March 9

Not just a snub, a power grab

The action of the NSW government in rushing through a bill, ostensibly a private member’s bill,  to remove the oath of Allegiance for New South Wales politicians, just as The Queen is to arrive in the State, can only be assumed to be a calculated snub.

Worse, it is yet another step in a power grab to limit the politicians’ accountability to the people.

Only last year we obtained confirmation of what we feared – that the decision to eject the Governor from Government House in 1997 (and to downgrade the position to a part time one filled, unconstitutionally) by the Chairman of the Law Reform Commission was not only that dubious one announced at the time,  to return the house to the people.



As we noted in this column on 27 November, 2005 Mr. Carr now says that one lesson from the dismissal was the “potentially corrupting role of the vice-regal office”. He then admitted this was the reason he had decided the NSW Governor would not live in Government House. 

In other words the reason the Governor was thrown out was to diminish the office, and weaken any discretionary power the Governor might have over an errant Premier.

Mr. Carr also that the "reserve powers" that Sir John Kerr used in 1975 to dismiss the Whitlam government did not exist.  Sir John held that it was unconstitutional for a government to attempt to govern without a grant of supply from the Parliament, which is fundamental to the Westminster system.

As I said in that column, Mr. Carr’s argument that the reserve powers do not exist would have amazed the great Labor leaders, Curtin, Chifley, Evatt (who even now is still a leading authority on them) and Mr. Carr’s illustrious predecessor, and subsequently Governor-General, Sir William McKell, as well as Paul Keating and Gareth Evans who spent vast amounts of time trying, unsuccessfully, to codify those very powers.

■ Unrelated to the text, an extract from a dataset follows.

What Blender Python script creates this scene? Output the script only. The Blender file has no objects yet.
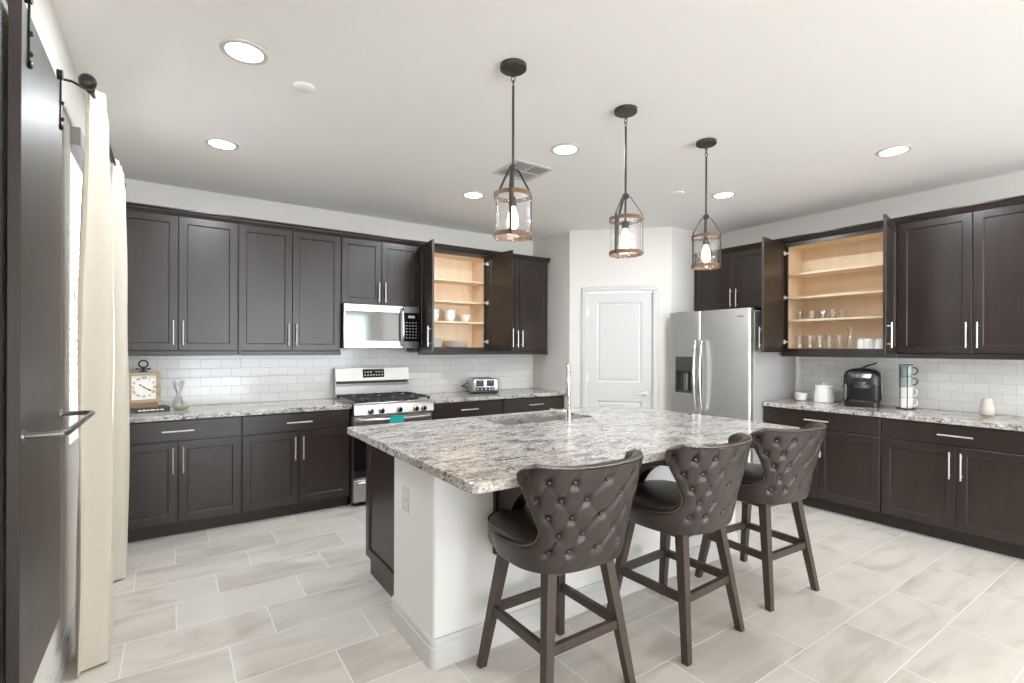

Mr. Carr claimed the trappings of vice-regal life had drawn Sir John Kerr to the "delusion" that his role was to exercise real power rather than serve as a ceremonial figurehead.

He said: "Living in the gilded cage of Admiralty House and Government House at Yarralumla, being attended on by security chiefs, ambassadors and visiting heads of state, created the illusion in this man that the paper role of Governor-General had a reality."

So the reason the Oath of Allegiance is to be abolished is for the same reason the Governor was thrown out was to diminish the office. It is to weaken the discretionary power the Governor as the representative of the Crown,  might have over an errant Premier. It is an attack on the Crown as the constitutional guardian.

Accordingly, the republican politicians would not accept a compromise proposal by the Rev Fred Nile to have keep the Oath of Allegiance and add the new pledge.

So the Oath is to be replaced by a meaningless pledge to Australia and the people of New South Wales.. The point is that under the pledge, the people cannot discipline an errant government. 

 If the politicians were genuine, they would give the people a right of recall. This would involve a certain number of people be able to petition for a recall election. This exists, for example, in British Columbia and California where in 2003, Governor Gray Davis was recalled over mismanagement of the state budget.

This NSW bill is more than a snub. It is part of a campaign to weaken the constitutional guardian, the Crown, with a view to making politicians even less accountable.

It was an attack, a calculated attack, on the checks and balances of our constitutional system.